BroadChain News, April 27, 2026 - According to Protos, quantum cybersecurity startup Project Eleven, backed by Coinbase Ventures, Balaji Srinivasan, and others, awarded a researcher a 1 BTC bounty last week, claiming to have cracked a 15-bit elliptic curve key on IBM Quantum hardware. The company's press release stated this was the largest public quantum attack targeting "Bitcoin, Ethereum, and over $2.5 trillion in elliptic curve-encrypted digital assets."
However, multiple independent reviewers replicated the results using non-quantum classical computing strategies, such as random number generation. Bitcoin developer Jonas Schnelli reproduced the entire process with about 20 lines of Python code without a quantum computer, noting that "the quantum computer contributed zero (noise)! The answer was recovered by a classical checker filtering random noise." Coldcard founder NVK called it "classical computing in quantum clothing." The winner Lelli's README also acknowledged: "When shots >> n, random noise itself can recover d with high probability."

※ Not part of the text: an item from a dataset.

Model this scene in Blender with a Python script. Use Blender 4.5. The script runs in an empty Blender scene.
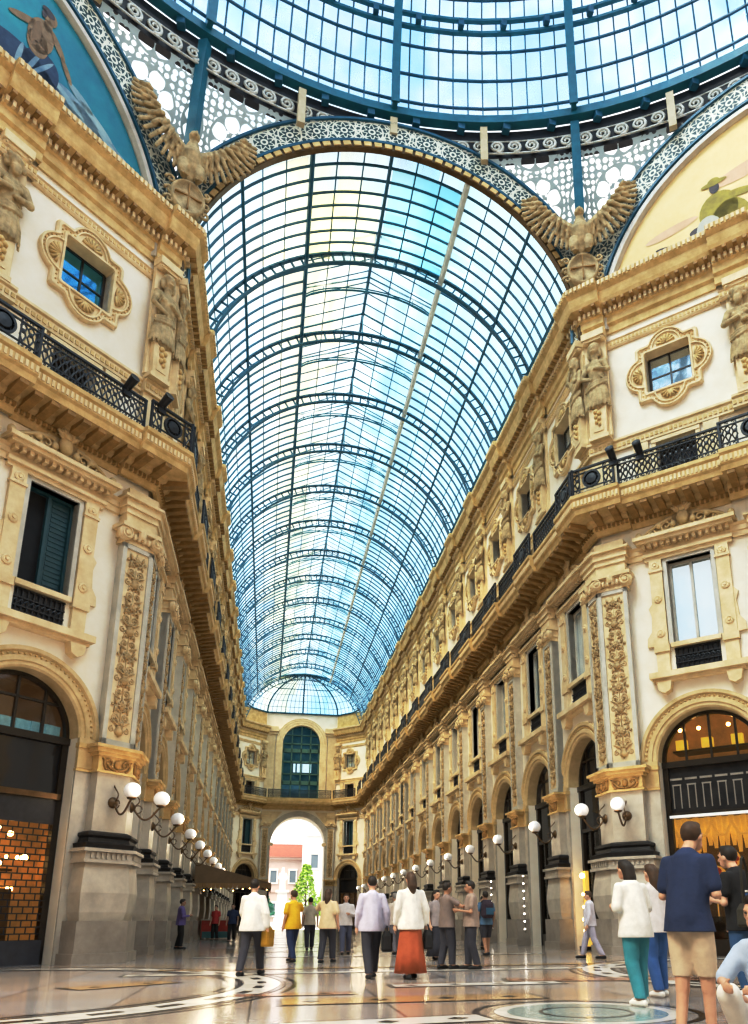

Project Eleven's X announcement now includes a community note, pointing out that the method remains effective when quantum output is replaced with random data, showing no quantum advantage. Ark Labs engineer Alex Bergeron stated bluntly: "Zero accountability. We sold a gimmick to the media because the goal isn't to help Bitcoin, but to raise the next funding round." The company, founded by Stanford graduate Alex Pruden, completed a $20 million Series A funding round in January at a $120 million valuation, selling post-quantum migration tools. Pruden later admitted this was "incremental progress in a noisy early field," but its press release had described it as an attack threatening trillions of dollars in assets. Protos previously reported that post-quantum deadlines accelerated by Cloudflare, Google, IBM, and others are concentrated around 2029 to the early 2030s, while Project Eleven's bounty was more about publicity than security progress.